Hi Nikonites. I have a question. I do have thee Nikon 5100 and use the 16mm to 300mm lens which is good for close up macro. What lens should I use to get a full body macro image, where I don't have to be up close to the object/subject?
The Tamron 16-300 mm lens is NOT exactly a macro lens, it is a regular lens that focuses very close. Should be very handy, the specs do say its closest focus is 15 inches with about a 1:3 reproduction size . But macro lenses typically go to 1:1 (or at least 1:2). Which will be far fewer inches from subject. And while they do focus at infinity, they are more optimized for these closest distances.
1:3 is maximum of 1/3 size of real life on the sensor. 1:1 is actual real life image size on the sensor.
full body macro image, where I don't have to be up close to the object/subject?

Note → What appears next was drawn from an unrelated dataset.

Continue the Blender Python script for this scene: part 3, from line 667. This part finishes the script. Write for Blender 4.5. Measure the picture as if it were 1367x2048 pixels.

I did not understand "full body" for macro, and macro has to get close to the subject.
The concept of 1:1 is that the subject distance is
equal to the focal length (some number of mm) .... distance in front of lens is equal to distance behind lens ... then by similar triangles, the two sizes (subject and image) are the same size then.
This image was for a different purpose, about computing field of view (not close enough to be 1:1), but it should show the idea of reproduction size
Due to extending the field of view, if the subject is 10x farther than the focal length, then the reproduction is smaller, or 1/10 the size of the subject (on the sensor).